Tout aurait pu continuer à dormir dans un tiroir. Heureusement, Le monde enchanté d'Yvon Marc'hadour, vient d'être publié. Un vrai bijou de littérature.
L'histoire
Jean-René Le Quéau, enseignant d'histoire et de géographie à la retraite, et éditeur chez Skol Vreizh, la maison d'édition de Morlaix, a l'habitude de lire des manuscrits. Lorsqu'il a entamé la lecture du Monde enchanté d'Yvon Marc'hadour, il n'a pas hésité. C'est à publier, sans hésitation.
« Au bout de la dixième page, j'ai été touché par le talent de l'auteur qui raconte avec plein de sensibilité la société rurale. Je l'ai dévoré », se souvient Jean-René Le Quéau, en évoquant la première lecture du manuscrit.
Il a juste fait un peu durer le plaisir. Déjà, les dix premières lignes donnent le ton de ce récit autobiographique qui raconte avec réalisme et plein de poésie la vie à la campagne au début du XXe siècle. Qu'on en juge. « J'avais six ans et demi ; ma première année scolaire s'achevait. Par de larges croisées toujours ouvertes montait une entêtante odeur de foin ; les cercles étourdissants des martinets au-dessus de la cour et plus bas, dans la prairie, la crécelle ininterrompue des sauterelles me paraissaient un effet de la lumière dont le soleil de juin inondait notre petite classe. »
Un profond respect de la nature
Cette petite école, c'est celle de Saint-Servais, une bourgade des Côtes-d'Armor, 413 habitants au dernier recensement. Yvon Marc'hadour s'appelle en réalité Théo David, futur instituteur. C'est lui l'auteur qui, de nombreuses années plus tard, a entrepris de raconter son enfance au fil de la chronique de Saint-Servais, son petit paradis terrestre. Il parle magnifiquement des habitants de la commune qui forment une communauté où chacun a sa place, des petits animaux qui l'entourent, de la nature qu'il respecte. « J'ai grandi avec ce sentiment qu'il est inutile de la torturer pour lui arracher ses bienfaits », glisse Théo.

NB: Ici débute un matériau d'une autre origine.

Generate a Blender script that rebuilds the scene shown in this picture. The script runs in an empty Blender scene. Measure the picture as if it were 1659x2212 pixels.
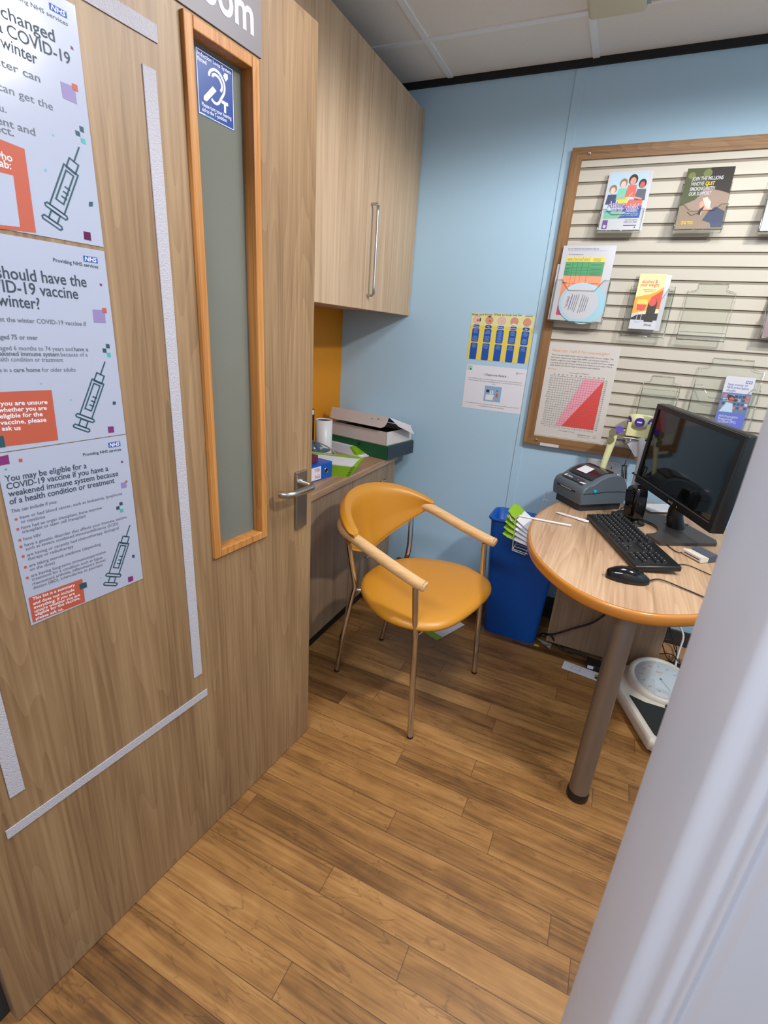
import bpy, bmesh, math, random
import numpy as np
from mathutils import Matrix, Vector
random.seed(4)
SC = bpy.context.scene
COL = SC.collection
PI = math.pi

# ------------------------------------------------------------------ camera
CAMH = 1.36
RM = [[0.9033852781680407, 0.423636763145026, 0.06653519445569077],
      [-0.2046393339805821, 0.2895292752147823, 0.9350377221169135],
      [-0.37685246738907685, 0.8583150305718803, -0.3482492298873851]]
FPX = 1054.6
cam = bpy.data.cameras.new('camera')
cam.sensor_fit = 'HORIZONTAL'; cam.sensor_width = 36.0
cam.lens = FPX / 1659 * 36.0
cam.clip_start = 0.02
cam.dof.use_dof = True; cam.dof.focus_distance = 1.7; cam.dof.aperture_fstop = cam.lens / 1.5
camo = bpy.data.objects.new('camera', cam); COL.objects.link(camo)
r, u, f = [Vector(v) for v in RM]
camo.matrix_world = Matrix(((r.x, u.x, -f.x, 0), (r.y, u.y, -f.y, 0), (r.z, u.z, -f.z, CAMH), (0, 0, 0, 1)))
SC.camera = camo
vs = SC.view_settings
vs.view_transform = 'Standard'; vs.look = 'None'; vs.gamma = 1; vs.use_curve_mapping = False
vs.exposure = 0.0

# ------------------------------------------------------------------ world and lights
w = bpy.data.worlds.new('world'); SC.world = w; w.use_nodes = True
w.node_tree.nodes['Background'].inputs[0].default_value = (.80, .88, 1.0, 1)
w.node_tree.nodes['Background'].inputs[1].default_value = 0.46

def area(name, loc, sx, sy, power, color, rot=(0, 0, 0), spread=180):
    l = bpy.data.lights.new(name, 'AREA'); l.shape = 'RECTANGLE'; l.size = sx; l.size_y = sy
    l.energy = power; l.color = color; l.spread = math.radians(spread)
    o = bpy.data.objects.new(name, l); o.location = loc; o.rotation_euler = rot; COL.objects.link(o)
    return o
def lamp(name, loc, power, color, size):
    l = bpy.data.lights.new(name, 'SPOT'); l.energy = power; l.shadow_soft_size = size; l.color = color
    l.spot_size = math.radians(174); l.spot_blend = .22
    o = bpy.data.objects.new(name, l); o.location = loc; COL.objects.link(o)
lamp('room_lamp', (.88, 1.10, 2.34), 104, (1.0, .97, .92), .075)
lamp('fill_lamp', (.08, 1.28, 2.34), 58, (.92, .96, 1.0), .22)  # unseen lamp, added as fill for the left wall, cabinets and ceiling
area('corridor_light', (-.45, -.38, 2.40), 1.2, .28, 40, (.88, .93, 1.0))

# ------------------------------------------------------------------ pixel helper: where a photo point lies on a known plane
def ray(px, py):
    q = Vector(((px - 829.5) / FPX, -(py - 1106) / FPX, 1.0))
    return r * q.x + u * q.y + f * q.z
O = Vector((0, 0, CAMH))
def onz(px, py, z): d = ray(px, py); return O + d * ((z - CAMH) / d.z)
def ony(px, py, y): d = ray(px, py); return O + d * (y / d.y)
def onx(px, py, x): d = ray(px, py); return O + d * (x / d.x)
HN = Vector((-.829, .236, 0)); FE = Vector((-.748, 1.161, 0))      # hinge and free edge of the open door
DU = (FE - HN).normalized(); DN = Vector((DU.y, -DU.x, 0))
def dpx(px, py, off=0.0):
    d = ray(px, py); P = HN + DN * off
    q = O + d * ((P - O).dot(DN) / d.dot(DN)) - HN
    return (q.dot(DU), q.z)
YB = 2.43                                                            # back wall

# ------------------------------------------------------------------ materials
def lin(c):
    c = c / 255.0
    return c / 12.92 if c <= .04045 else ((c + .055) / 1.055) ** 2.4
def C(r_, g, b): return (lin(r_), lin(g), lin(b), 1)
MATS = {}
def mat(name, rgb, rough=.5, metal=0.0, spec=.5, coat=0.0, bump=0.0, bscale=200, noise=0.0, nscale=8):
    if name in MATS: return MATS[name]
    m = bpy.data.materials.new(name); m.use_nodes = True
    nt = m.node_tree; b = nt.nodes['Principled BSDF']
    b.inputs['Base Color'].default_value = C(*rgb)
    b.inputs['Roughness'].default_value = rough; b.inputs['Metallic'].default_value = metal
    b.inputs['Specular IOR Level'].default_value = spec; b.inputs['Coat Weight'].default_value = coat
    b.inputs['Coat Roughness'].default_value = .08
    if bump or noise:
        tc = nt.nodes.new('ShaderNodeTexCoord'); n = nt.nodes.new('ShaderNodeTexNoise')
        nt.links.new(tc.outputs['Object'], n.inputs['Vector'])
        if bump:
            n.inputs['Scale'].default_value = bscale; n.inputs['Detail'].default_value = 3
            bp = nt.nodes.new('ShaderNodeBump'); bp.inputs['Strength'].default_value = bump
            bp.inputs['Distance'].default_value = .002
            nt.links.new(n.outputs['Fac'], bp.inputs['Height']); nt.links.new(bp.outputs['Normal'], b.inputs['Normal'])
        if noise:
            n2 = nt.nodes.new('ShaderNodeTexNoise'); n2.inputs['Scale'].default_value = nscale; n2.inputs['Detail'].default_value = 5
            nt.links.new(tc.outputs['Object'], n2.inputs['Vector'])
            mx = nt.nodes.new('ShaderNodeMixRGB'); mx.blend_type = 'MULTIPLY'; mx.inputs[0].default_value = noise
            mx.inputs[1].default_value = C(*rgb); nt.links.new(n2.outputs['Fac'], mx.inputs[2])
            hs = nt.nodes.new('ShaderNodeBrightContrast'); hs.inputs['Bright'].default_value = noise * .25
            nt.links.new(mx.outputs[0], hs.inputs[0]); nt.links.new(hs.outputs[0], b.inputs['Base Color'])
    MATS[name] = m; return m

def ramp(nt, stops):
    cr = nt.nodes.new('ShaderNodeValToRGB'); e = cr.color_ramp.elements
    while len(e) < len(stops): e.new(.5)
    for i, (p, c) in enumerate(stops): e[i].position = p; e[i].color = C(*c)
    return cr

def wood(name, dark, mid, light, grain='z', rough=.45, across=34, along=1.6, fine=140, cath=.35, spec=.4):
    """straight veneer grain with arched cathedral figure, in metres"""
    if name in MATS: return MATS[name]
    m = bpy.data.materials.new(name); m.use_nodes = True; nt = m.node_tree; b = nt.nodes['Principled BSDF']
    L = nt.links.new
    tc = nt.nodes.new('ShaderNodeTexCoord')
    def mp(a, l):
        n = nt.nodes.new('ShaderNodeMapping'); s = {'z': (a, a, l), 'x': (l, a, a), 'y': (a, l, a)}[grain]
        n.inputs['Scale'].default_value = s; L(tc.outputs['Object'], n.inputs['Vector']); return n
    n1 = nt.nodes.new('ShaderNodeTexNoise'); n1.inputs['Scale'].default_value = 1; n1.inputs['Detail'].default_value = 4
    L(mp(fine, 2.5).outputs[0], n1.inputs['Vector'])
    n2 = nt.nodes.new('ShaderNodeTexNoise'); n2.inputs['Scale'].default_value = 1; n2.inputs['Detail'].default_value = 2
    L(mp(7, .55).outputs[0], n2.inputs['Vector'])
    wv = nt.nodes.new('ShaderNodeMath'); wv.operation = 'MULTIPLY'; wv.inputs[1].default_value = across
    L(n2.outputs['Fac'], wv.inputs[0])
    fr = nt.nodes.new('ShaderNodeMath'); fr.operation = 'FRACT'; L(wv.outputs[0], fr.inputs[0])
    n3 = nt.nodes.new('ShaderNodeTexNoise'); n3.inputs['Scale'].default_value = 1; n3.inputs['Detail'].default_value = 3
    L(mp(across, along).outputs[0], n3.inputs['Vector'])
    a1 = nt.nodes.new('ShaderNodeMath'); a1.operation = 'MULTIPLY_ADD'; a1.inputs[1].default_value = -cath * .5
    L(fr.outputs[0], a1.inputs[0])
    a0 = nt.nodes.new('ShaderNodeMath'); a0.operation = 'MULTIPLY'; a0.inputs[1].default_value = .55; L(n3.outputs['Fac'], a0.inputs[0])
    L(a0.outputs[0], a1.inputs[2])
    a2 = nt.nodes.new('ShaderNodeMath'); a2.operation = 'MULTIPLY_ADD'; a2.inputs[1].default_value = .55
    L(n1.outputs['Fac'], a2.inputs[0]); L(a1.outputs[0], a2.inputs[2])
    cr = ramp(nt, [(.18, dark), (.46, mid), (.74, light)])
    L(a2.outputs[0], cr.inputs[0]); L(cr.outputs[0], b.inputs['Base Color'])
    b.inputs['Roughness'].default_value = rough; b.inputs['Specular IOR Level'].default_value = spec
    MATS[name] = m; return m

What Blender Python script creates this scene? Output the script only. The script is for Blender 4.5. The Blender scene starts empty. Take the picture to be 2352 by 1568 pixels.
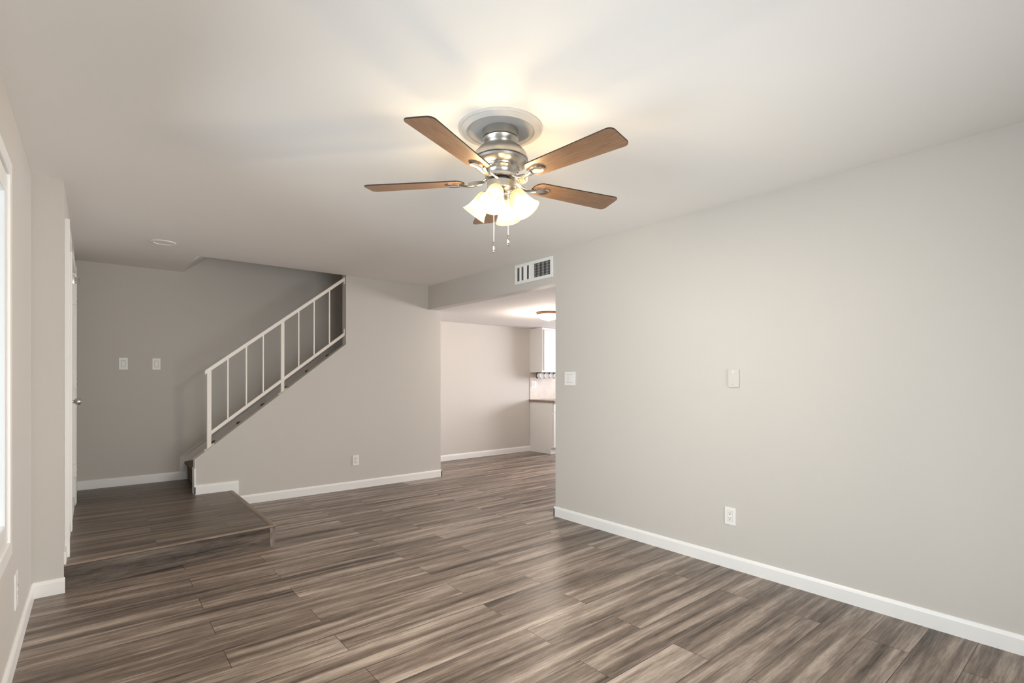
import bpy, bmesh, math, random
from mathutils import Vector, Matrix
random.seed(7)
C = bpy.context.scene.collection
SC = bpy.context.scene
PI = math.pi

# ------------------------------------------------------------------ camera
H = 2.44
CAM_H = 1.265
YAW = 0.688
cam_d = bpy.data.cameras.new('camera')
cam = bpy.data.objects.new('camera', cam_d)
C.objects.link(cam)
cam.location = (0, 0, CAM_H)
cam.rotation_euler = (PI / 2, 0, -YAW)
cam_d.sensor_width = 36.0
cam_d.lens = 36.0 * 1170.0 / 2352.0
cam_d.shift_y = (869.4 - 784.0) / 2352.0
cam_d.clip_start = 0.02
SC.camera = cam

# ------------------------------------------------------------------ world, exposure
SC.view_settings.view_transform = 'Standard'
SC.view_settings.look = 'None'
SC.view_settings.gamma = 1.0
SC.view_settings.use_curve_mapping = False
SC.view_settings.exposure = 0.15
SC.cycles.use_denoising = True
SC.cycles.max_bounces = 14
SC.cycles.diffuse_bounces = 8
SC.cycles.transparent_max_bounces = 16
SC.cycles.caustics_reflective = False
SC.cycles.caustics_refractive = False
SC.cycles.sample_clamp_indirect = 6.0
W = bpy.data.worlds.new('daylight')
SC.world = W
W.use_nodes = True
W.node_tree.nodes['Background'].inputs[0].default_value = (0.62, 0.78, 1.0, 1)
W.node_tree.nodes['Background'].inputs[1].default_value = 1.6


# ------------------------------------------------------------------ daylight through the windows, plus added fill behind the camera
def area(name, loc, direction, sx, sy, power, col):
    d = bpy.data.lights.new(name, 'AREA')
    d.shape = 'RECTANGLE'
    d.size = sx
    d.size_y = sy
    d.energy = power
    d.color = col
    o = bpy.data.objects.new(name, d)
    C.objects.link(o)
    o.location = loc
    o.rotation_euler = Vector(direction).to_track_quat('-Z', 'Y').to_euler()
    return o


area('daylight_side_window', (-0.62, 1.75, 1.30), (1, 0, 0.45), 2.5, 1.75, 46, (0.84, 0.95, 1.0))
area('sky_side_window', (-0.64, 1.75, 1.45), (1, 0, -0.35), 2.5, 1.75, 17, (0.55, 0.80, 1.0))
area('fill_behind_camera', (1.25, -1.95, 0.62), (0, 1, 0.22), 2.5, 1.15, 100, (1.0, 0.995, 0.96))  # added fill lamp outside an invented door, evens out the room
area('daylight_kitchen_window', (8.95, 4.7, 1.45), (-1, 0.08, 0.6), 3.0, 1.4, 330, (1.0, 0.965, 0.98))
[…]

Parfois, le ton monte entre les habitants de Saint-Servais, les paroles dérapent, mais il y a rarement de la méchanceté entre les gens. Et puis, dans ce livre écrit en français, Théo David, alias Yvon Marc'hadour, rend quelques beaux hommages à la langue bretonne. Il évoque ainsi un ciel d'automne : trawalc'h a c'hlaz 'vit ober eur vantell d'ar Werc 'hez (assez de bleu pour faire un manteau à la Vierge).
Yvon David, l'un des enfants de Théo David, gardait le manuscrit jusqu'au jour où il en parle à Jean-René Le Quéau, un ancien collègue de travail. Il se demandait juste quoi en faire, en s'interrogeant sur l'intérêt de le publier. Heureusement, Jean-René Le Quéau n'a pas hésité. Surtout qu'il y aura une suite. Deux autres volumes évoqueront les années sombres de l'Occupation. On sera alors bien loin du petit paradis terrestre de Saint-Servais.
Théo David, Un village breton, le monde enchanté d'Yvon Marc'hadour, Skol Vreizh, 447 pages, 20 €.